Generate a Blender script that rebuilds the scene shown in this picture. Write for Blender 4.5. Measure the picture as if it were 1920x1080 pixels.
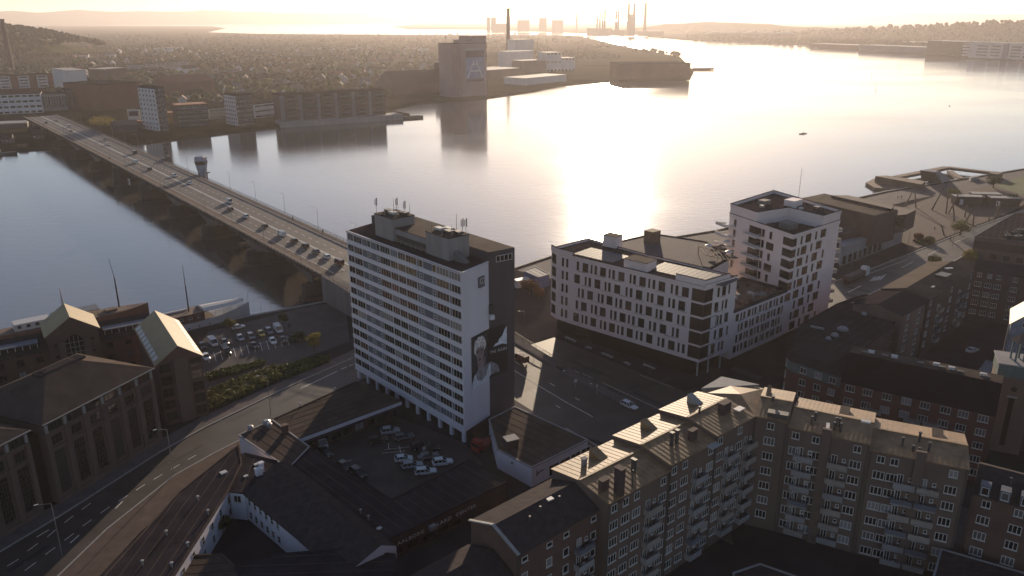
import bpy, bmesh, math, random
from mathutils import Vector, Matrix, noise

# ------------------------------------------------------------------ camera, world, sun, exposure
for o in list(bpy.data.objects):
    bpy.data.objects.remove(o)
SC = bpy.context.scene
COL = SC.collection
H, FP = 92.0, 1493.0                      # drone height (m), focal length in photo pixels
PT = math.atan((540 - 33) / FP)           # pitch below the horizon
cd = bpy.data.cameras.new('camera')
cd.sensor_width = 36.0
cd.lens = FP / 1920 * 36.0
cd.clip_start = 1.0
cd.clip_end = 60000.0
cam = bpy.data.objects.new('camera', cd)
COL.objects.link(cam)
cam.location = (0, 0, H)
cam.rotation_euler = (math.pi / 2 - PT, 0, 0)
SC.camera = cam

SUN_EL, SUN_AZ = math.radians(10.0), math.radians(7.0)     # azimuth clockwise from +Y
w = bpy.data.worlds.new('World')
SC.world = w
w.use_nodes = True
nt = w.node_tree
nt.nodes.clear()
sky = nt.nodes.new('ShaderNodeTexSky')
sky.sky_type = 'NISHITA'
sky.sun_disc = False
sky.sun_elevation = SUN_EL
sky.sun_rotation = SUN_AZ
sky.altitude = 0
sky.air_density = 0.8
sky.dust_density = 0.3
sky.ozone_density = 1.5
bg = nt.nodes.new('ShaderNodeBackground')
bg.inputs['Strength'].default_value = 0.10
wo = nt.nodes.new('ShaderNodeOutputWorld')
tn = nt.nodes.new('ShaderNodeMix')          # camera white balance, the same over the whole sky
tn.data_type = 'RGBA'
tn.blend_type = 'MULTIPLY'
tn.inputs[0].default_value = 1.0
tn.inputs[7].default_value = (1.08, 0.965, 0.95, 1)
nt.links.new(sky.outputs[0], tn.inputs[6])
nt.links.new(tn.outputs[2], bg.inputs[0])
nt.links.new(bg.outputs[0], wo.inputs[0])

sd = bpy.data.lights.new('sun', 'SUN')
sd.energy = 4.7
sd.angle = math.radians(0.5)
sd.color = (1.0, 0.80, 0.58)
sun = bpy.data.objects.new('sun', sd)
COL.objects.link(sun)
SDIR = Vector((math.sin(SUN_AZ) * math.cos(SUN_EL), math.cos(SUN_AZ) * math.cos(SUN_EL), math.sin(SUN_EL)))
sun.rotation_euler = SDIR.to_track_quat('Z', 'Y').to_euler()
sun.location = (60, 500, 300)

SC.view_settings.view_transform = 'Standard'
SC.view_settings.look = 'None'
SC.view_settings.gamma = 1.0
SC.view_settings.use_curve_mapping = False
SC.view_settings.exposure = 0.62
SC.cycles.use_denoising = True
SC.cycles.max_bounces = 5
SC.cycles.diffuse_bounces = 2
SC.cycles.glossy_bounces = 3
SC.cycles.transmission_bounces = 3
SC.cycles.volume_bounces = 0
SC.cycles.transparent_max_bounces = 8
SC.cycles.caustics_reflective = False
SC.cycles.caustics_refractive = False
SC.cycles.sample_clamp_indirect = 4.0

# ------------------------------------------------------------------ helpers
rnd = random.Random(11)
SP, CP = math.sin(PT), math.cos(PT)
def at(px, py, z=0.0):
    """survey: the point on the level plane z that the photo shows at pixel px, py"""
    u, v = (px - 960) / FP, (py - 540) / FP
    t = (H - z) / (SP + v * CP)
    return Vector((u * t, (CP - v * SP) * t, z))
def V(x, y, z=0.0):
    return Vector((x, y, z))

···

*STATED GOAL*
Reproduce the material above from its first line through the line containing "SC.camera = cam", both ends included, and skip every picture.

*SOLUTION TO THIS EXERCISE*
Generate a Blender script that rebuilds the scene shown in this picture. Write for Blender 4.5. Measure the picture as if it were 1920x1080 pixels.
import bpy, bmesh, math, random
from mathutils import Vector, Matrix, noise

# ------------------------------------------------------------------ camera, world, sun, exposure
for o in list(bpy.data.objects):
    bpy.data.objects.remove(o)
SC = bpy.context.scene
COL = SC.collection
H, FP = 92.0, 1493.0                      # drone height (m), focal length in photo pixels
PT = math.atan((540 - 33) / FP)           # pitch below the horizon
cd = bpy.data.cameras.new('camera')
cd.sensor_width = 36.0
cd.lens = FP / 1920 * 36.0
cd.clip_start = 1.0
cd.clip_end = 60000.0
cam = bpy.data.objects.new('camera', cd)
COL.objects.link(cam)
cam.location = (0, 0, H)
cam.rotation_euler = (math.pi / 2 - PT, 0, 0)
SC.camera = cam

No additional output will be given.